MacDailyNews Take: Shop teachers rejoice.


  1. Unfortunately, even very good 316L steel alloy is far from being as hard as sapphire. Close-up photos in some of reviews show micro-scratches here and there. But it is unavoidable, there is nothing Apple can do about it.

    By the way, I wonder how well black steel Watch will do: the issue is, of course, that actual colour of alloy is “metal”, not black. So if you will get dents and scratches of those most pricey steel watches and link strap, it will look worse than on just regular steel version.

      1. That is definitely true.

        Another aspect of that is that if you are gadget fan and you know that you will upgrade your watch in couple of years anyway, you may choose $349-399 version because aluminium casing will definitely wear out in couple of years.

        So it does not make much sense to buy steel version for the sake it’s definitely better durability in terms of looks if you are going to replace it in couple of years anyway.

        However, of course, it still makes sense to buy steel even in that case if you care about just default look: whether it is metal shine (which can not be done in aluminium) or deep black (also hard since aluminium is much softer and scratchable).

        In terms of looks black steel with black link strap is the best looking combination of all (including gold).

      1. “To keep the Sport collection models as light as possible, we used an aluminosilicate glass that’s especially resistant to scratches and impact. It’s fortified at the molecular level through ion exchange, with smaller ions being replaced by larger ones to create a surface layer far tougher than ordinary glass.” – Apple Inc.

    1. (Can’t type today. Not gonna fix SJBMusic again. Three tries was enough. 😛 )

      Sign me up! I want that kind of scratch resistant prescription lenses! I’m not that bad on my stuff, but my family more than makes up for my caution.

  2. While these inane and fatuous stories about Apple’s wrist gadget continue to occupy the world of “Apple News,” I’m being told by a client this morning to either correct the problems with OS X Server or “Get it the &*^&^% out of his company and find something that works.”

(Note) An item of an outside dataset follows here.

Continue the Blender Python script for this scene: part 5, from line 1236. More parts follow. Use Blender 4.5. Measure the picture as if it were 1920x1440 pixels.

    Yosemite Server is a failure. Meanwhile Tim Cook is checking sports scores on his Apple wrist gadget.

    It makes me think of Nero and Rome of course. Tim checked scores while OS X Server burned.

    Apple should be very careful here. This perception of Apple being for consumers while prosumers and pros are migrating to other platforms is starting to congeal.

    1. It sounds like Apple’s $20 server isn’t up to your client’s standards and you want Apple to drop everything to beef it up so that you can make a living off a $20 server. What does Apple use in their data farms? I think they don’t use the same things that you sold your client on. I wonder why?

      1. Why are you comparing an SMB situation to a data farm for the world’s largest market cap company?

        Either Apple is in the business of supporting Mac clients with SMB server solutions or it’s not. If it’s not, then it needs to work on the client side to work better with 3rd party solutions. If it is, then it needs to make sure the server solutions actually work. And cost isn’t the issue here.

    2. Difficult to hear, but true. Apple and IBM have partnered to develop enterprise apps… for iOS. OS X server is joke for anything but small businesses. I was at an Apple Conference for education (hosted by Apple employees) a few weeks ago and we were told that OS X server was intended for small business and that we needed to use an MDM if we wanted to manage more than 1000 devices. Apple simply no longer makes a true scalable server product for enterprise and education. It doesn’t look as though the IBM deal is going to include Macs anytime soon. It is very sad. The Mac is a second class citizen.

    3. Apple Server is great for basic server functionality i.e file sharing, ftp, basic web server, caching, or netboot. If you really need a more powerful solution, you really need to learn Linux.

      1. I have been there and done that. Mandatory update that destroyed all the WIKI and web sites on the server. Inability to interoperate with older versions. I Bought a Snow Leopard mini server. I worked until the next release, at which time Apple crippled it to the point of uselessness.

        One further problem is that Apple hardware does not easily support changing to LINUX. (If it is even possible. I never found a distro that would install). Apple DOES NOT WANT your server business. Get over it. Buy a generic processor and install LINUX server.

    4. T Mac you have been one of the sanest and most trusting responders on MDN for quite some time. I’ve wondered why you’ve been off normal for the past couple of weeks, the server issue might be the problem. Good luck to you in figuring out fix, you’ll do it.

    5. This problem does make it difficult to be an “Apple evangelist” and try to convince a business to invest in the Apple product when the end result quite possibly will be malfunction. But it seems to me that Apple’s server support has been sorely lacking for quite a while.

      If the Apple and IBM enterprise collaboration works and more companies utilize the resulting software, maybe Apple will begin to focus on enterprise computing and get something reliable to the market. It just seems like Apple has ignored a good opportunity for too long. Especially in light of increased Mac use in corporate environments.